The world’s best—voted on by you – will be competing at the Hurley US Open of Surfing

Have you ever felt deprived as a surf fan? Felt like the Dream Tour is great and all, but wish we could personally inspire a little more magic from our favorite surfers?

Well, come this July at the Hurley US Open of Surfing, those wishes will be granted. It’s called the World Professional Surfers All-Star event, where the fans finally get to decide who they want to see perform.  The concept is simple.

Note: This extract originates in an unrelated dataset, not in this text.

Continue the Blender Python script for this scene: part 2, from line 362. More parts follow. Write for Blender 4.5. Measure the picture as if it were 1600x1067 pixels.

World Professional Surfers (WPS), the union that works on behalf of the ASP’s touring professionals, helped hatch an event that is our equivalent to the Home Run Derby or the Slam Dunk Contest.

The fans vote, the top 10 surfers are announced and then those surfers attend the Open at Huntington Beach, surf in the six-star, get proper recognition on stage and also compete in a PWC-assisted expression session that has to be seen to be believed.

Right now, four former world champions are guaranteed All Stars: Kelly Slater, Andy Irons, Mick Fanning and CJ Hobgood. The six remaining All Stars are entirely up to you. Just go to the World Professional Surfers site, pick your favorite surfer and cast your vote.

Then watch the magic happen in July knowing you had a hand in it.